■ **WHAT IS ASKED**
Look through the data for the string "part". Copy every line where it is found.

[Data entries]
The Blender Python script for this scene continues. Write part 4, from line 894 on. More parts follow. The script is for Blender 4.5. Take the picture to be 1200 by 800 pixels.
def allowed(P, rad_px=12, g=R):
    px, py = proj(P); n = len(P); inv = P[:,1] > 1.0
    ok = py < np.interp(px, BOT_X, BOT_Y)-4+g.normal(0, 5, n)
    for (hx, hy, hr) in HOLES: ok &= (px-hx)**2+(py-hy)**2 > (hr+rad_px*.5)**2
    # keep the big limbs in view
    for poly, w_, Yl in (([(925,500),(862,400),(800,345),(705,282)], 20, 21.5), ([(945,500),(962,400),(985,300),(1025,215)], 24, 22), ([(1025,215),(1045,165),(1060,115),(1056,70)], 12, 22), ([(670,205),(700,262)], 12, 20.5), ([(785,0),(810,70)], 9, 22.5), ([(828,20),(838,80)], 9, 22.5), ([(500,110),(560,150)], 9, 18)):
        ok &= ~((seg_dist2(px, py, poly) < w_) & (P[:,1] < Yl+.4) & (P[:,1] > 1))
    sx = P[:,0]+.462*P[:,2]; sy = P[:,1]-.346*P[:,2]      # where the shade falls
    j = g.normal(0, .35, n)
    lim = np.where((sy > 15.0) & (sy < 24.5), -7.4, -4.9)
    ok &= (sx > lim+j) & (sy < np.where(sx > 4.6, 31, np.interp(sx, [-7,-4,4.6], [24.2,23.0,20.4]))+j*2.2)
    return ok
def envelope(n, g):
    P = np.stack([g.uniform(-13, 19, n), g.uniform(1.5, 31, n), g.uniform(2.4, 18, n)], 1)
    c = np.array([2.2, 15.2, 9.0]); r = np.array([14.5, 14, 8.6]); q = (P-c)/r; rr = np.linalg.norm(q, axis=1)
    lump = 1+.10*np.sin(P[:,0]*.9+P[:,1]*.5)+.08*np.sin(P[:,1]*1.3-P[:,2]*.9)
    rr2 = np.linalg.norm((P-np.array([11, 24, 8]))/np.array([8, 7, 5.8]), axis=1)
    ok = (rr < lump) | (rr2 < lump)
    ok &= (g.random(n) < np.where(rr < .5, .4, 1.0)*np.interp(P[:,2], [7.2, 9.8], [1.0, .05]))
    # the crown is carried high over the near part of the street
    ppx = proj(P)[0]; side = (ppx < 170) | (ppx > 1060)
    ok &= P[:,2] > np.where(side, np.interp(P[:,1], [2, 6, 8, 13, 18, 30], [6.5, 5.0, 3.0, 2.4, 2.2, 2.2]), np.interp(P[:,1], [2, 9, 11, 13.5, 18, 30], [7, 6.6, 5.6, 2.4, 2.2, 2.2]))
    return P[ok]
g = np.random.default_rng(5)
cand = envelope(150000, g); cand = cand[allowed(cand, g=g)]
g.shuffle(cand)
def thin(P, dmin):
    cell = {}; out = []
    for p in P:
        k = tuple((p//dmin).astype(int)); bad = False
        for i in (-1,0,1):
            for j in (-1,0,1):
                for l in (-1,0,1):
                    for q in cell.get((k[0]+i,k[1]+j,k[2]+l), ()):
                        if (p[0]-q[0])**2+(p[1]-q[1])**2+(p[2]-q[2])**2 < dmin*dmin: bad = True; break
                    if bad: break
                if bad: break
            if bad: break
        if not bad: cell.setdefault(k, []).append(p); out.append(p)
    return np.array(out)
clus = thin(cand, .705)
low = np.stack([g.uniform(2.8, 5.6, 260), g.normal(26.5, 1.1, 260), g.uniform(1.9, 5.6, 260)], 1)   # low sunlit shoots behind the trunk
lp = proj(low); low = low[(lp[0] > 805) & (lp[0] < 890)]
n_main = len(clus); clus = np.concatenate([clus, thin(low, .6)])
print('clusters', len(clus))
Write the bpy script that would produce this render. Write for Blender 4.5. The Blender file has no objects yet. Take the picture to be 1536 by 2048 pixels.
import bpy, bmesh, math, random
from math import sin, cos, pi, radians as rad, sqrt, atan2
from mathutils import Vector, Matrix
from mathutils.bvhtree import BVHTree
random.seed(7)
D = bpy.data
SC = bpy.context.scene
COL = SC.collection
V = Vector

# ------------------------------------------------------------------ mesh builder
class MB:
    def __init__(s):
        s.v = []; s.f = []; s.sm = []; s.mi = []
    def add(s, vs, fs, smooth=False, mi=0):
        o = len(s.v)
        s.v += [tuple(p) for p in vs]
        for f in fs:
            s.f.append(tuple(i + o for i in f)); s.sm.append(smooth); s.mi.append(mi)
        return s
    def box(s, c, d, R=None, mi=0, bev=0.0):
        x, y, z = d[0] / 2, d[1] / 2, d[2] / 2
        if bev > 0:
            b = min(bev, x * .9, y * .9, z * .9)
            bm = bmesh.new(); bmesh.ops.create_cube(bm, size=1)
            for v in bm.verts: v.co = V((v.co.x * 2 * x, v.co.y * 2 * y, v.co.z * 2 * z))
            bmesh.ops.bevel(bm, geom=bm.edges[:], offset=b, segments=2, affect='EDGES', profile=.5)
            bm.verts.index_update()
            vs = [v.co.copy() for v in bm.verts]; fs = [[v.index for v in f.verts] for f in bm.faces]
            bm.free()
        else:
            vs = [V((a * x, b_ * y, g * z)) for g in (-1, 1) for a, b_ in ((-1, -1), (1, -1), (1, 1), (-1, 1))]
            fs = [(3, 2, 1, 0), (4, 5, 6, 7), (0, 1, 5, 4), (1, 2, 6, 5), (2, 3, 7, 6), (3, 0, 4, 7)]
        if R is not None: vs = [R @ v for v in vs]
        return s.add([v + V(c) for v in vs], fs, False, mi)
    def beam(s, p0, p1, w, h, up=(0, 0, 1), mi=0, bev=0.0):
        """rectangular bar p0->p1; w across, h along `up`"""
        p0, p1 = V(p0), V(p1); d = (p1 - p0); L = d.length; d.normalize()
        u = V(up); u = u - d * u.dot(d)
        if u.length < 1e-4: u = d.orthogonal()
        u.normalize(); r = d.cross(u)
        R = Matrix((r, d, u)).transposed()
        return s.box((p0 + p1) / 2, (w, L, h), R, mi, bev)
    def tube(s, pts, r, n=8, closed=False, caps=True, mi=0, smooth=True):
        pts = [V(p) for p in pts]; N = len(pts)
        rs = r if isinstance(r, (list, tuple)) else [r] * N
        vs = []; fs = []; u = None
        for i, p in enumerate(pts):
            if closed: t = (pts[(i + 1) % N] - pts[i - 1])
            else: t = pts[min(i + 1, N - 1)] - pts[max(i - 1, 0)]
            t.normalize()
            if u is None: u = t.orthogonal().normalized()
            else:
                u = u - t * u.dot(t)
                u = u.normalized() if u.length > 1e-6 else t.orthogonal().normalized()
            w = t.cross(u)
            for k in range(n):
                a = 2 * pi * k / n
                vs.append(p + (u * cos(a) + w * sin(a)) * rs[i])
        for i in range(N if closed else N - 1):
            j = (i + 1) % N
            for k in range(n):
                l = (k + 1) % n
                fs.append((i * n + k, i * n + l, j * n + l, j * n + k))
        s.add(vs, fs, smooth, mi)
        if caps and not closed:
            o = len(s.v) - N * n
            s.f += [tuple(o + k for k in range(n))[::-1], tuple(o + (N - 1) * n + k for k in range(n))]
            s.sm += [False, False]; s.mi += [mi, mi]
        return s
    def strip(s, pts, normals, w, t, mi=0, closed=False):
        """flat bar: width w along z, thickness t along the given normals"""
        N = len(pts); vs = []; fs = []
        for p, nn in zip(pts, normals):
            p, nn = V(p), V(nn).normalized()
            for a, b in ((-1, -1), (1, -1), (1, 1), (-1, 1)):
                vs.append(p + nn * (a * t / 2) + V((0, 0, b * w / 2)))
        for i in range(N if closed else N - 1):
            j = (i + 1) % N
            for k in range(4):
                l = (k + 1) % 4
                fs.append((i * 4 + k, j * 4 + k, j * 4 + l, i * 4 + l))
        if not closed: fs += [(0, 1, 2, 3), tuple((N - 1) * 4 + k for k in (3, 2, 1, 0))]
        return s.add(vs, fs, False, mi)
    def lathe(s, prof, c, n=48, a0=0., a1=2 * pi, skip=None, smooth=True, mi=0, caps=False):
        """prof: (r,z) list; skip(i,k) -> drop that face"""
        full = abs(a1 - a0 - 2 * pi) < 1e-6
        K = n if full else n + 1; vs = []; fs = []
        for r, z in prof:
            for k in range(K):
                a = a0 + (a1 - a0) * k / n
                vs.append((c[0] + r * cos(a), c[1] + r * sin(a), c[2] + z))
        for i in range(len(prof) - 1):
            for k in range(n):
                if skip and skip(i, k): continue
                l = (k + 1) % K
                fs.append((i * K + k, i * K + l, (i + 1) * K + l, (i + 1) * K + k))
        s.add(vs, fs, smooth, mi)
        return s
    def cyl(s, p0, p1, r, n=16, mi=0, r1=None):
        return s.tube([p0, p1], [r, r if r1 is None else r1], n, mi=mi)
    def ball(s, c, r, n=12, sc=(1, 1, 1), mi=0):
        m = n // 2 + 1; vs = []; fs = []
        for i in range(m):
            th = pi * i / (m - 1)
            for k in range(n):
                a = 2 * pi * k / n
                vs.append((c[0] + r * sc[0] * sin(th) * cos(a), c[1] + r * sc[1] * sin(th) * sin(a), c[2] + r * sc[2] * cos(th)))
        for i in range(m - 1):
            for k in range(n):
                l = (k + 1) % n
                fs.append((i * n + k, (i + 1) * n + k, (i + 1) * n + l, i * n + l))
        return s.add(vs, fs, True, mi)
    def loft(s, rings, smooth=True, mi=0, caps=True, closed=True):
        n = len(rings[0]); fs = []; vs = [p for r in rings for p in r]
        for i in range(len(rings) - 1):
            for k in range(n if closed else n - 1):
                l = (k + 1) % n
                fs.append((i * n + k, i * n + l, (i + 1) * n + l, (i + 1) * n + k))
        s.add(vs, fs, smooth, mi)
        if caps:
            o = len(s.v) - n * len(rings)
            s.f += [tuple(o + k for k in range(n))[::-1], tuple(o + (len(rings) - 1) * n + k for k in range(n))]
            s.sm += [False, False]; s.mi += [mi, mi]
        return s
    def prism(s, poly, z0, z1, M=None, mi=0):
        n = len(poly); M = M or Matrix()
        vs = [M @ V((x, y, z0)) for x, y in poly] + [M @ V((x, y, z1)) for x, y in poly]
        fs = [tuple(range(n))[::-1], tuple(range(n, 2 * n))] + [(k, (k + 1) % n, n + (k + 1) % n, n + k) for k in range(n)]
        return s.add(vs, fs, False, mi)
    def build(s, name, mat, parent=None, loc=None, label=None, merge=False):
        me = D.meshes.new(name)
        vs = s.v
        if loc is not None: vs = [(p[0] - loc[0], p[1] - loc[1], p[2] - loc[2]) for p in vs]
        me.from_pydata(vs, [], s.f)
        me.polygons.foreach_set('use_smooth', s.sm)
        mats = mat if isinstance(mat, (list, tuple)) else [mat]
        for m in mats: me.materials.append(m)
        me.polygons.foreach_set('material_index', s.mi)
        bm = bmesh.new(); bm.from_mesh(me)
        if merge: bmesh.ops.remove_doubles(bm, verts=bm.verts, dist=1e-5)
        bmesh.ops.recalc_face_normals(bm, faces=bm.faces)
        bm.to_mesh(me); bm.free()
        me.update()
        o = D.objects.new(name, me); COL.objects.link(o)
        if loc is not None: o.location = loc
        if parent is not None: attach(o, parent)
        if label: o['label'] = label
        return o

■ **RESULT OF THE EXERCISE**
The Blender Python script for this scene continues. Write part 4, from line 894 on. More parts follow. The script is for Blender 4.5. Take the picture to be 1200 by 800 pixels.
    # the crown is carried high over the near part of the street